甲佐町の文化財探訪「立神の阿弥陀如来像」〜令和2年6・7月号
「立神(たてがみ)の阿弥陀如来像」
竜野の立神地区について、早川神社の渡邉玄察は【拾集昔語三】で「立岩森(タテイハモリ)甲佐川筋此當りに水神頭(スヰジンカシラ)にて侯 前々彼(カノ)大岩下深淵(シンエン)にて侯ひつる由語傅侯 たてがみと云所は立岩になぞらへたてがんと申侯ひつらんと察侯」
と記しています。
この立神の公民館に阿弥陀如来像が安置してあります。この阿弥陀如来は台座20cmで身長80cm、厨子(ずし)の間口(まぐち)は40cm、奥行き40cm、高さ120cmの大変整った立派な仏様です。古老の話では、「銘はわからないが、かなり古い仏像と思われる。」 とのことでした。

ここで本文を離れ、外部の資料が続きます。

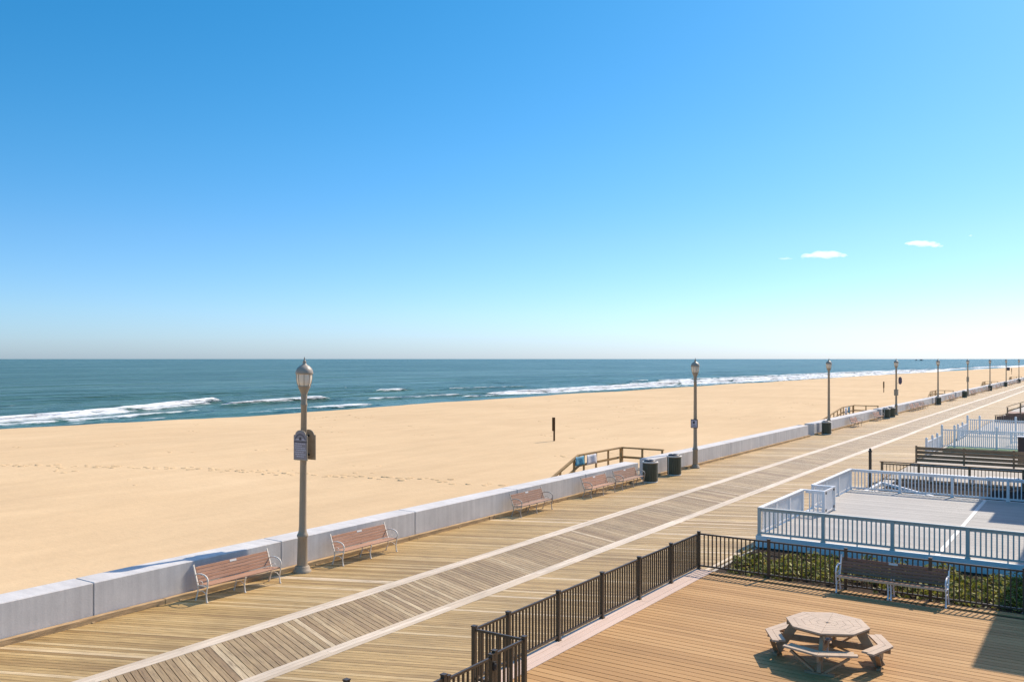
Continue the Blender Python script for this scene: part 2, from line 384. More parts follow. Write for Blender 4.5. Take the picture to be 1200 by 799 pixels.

祭日は11月19日で寿専寺(じゅせんじ)の住職を招いて読経(どきょう)をお願いしているそうです。
先日、天満宮祭明細帳(てんまんぐうめいさいちょう)が入った手文庫(てぶんこ)の中にこの阿弥陀如来の由来を記した「阿弥陀堂一宇(あみだどういちう)」の古文書が発見されました。この古文書には、
「さて当所阿弥陀仏の由来を往古延暦年中忝(かたじけなく)も伝教大師御建立の寺院にて古閑寺と申して坊社等数多くあり。大師造立の霊佛安置奉る。中古慶長年中までを寺坊等余計有之。 その時当国小西摂津之守殿あまり所にて、兵火に寺院悉く消失いたし候。その後年久しく土中に埋まり御座候(略)この節再建打立て候ところ 於別(けんべつ)の儀に住みがたし 仍(よ)って大小に係わらず他力御助成ご供養をもって滞りなく再建なりたてまつる」
と記してありました。
小西行長が甲佐町の領主であったのは、天正16年(1588)の頃です。この古文書から想像すると、阿弥陀如来像はそれ以前の仏様ということになります。
身長80cmもある阿弥陀如来像です。寺院の本尊として大切にされてきたものと思われます。今後とも大事に守っていかねばならない文化財です。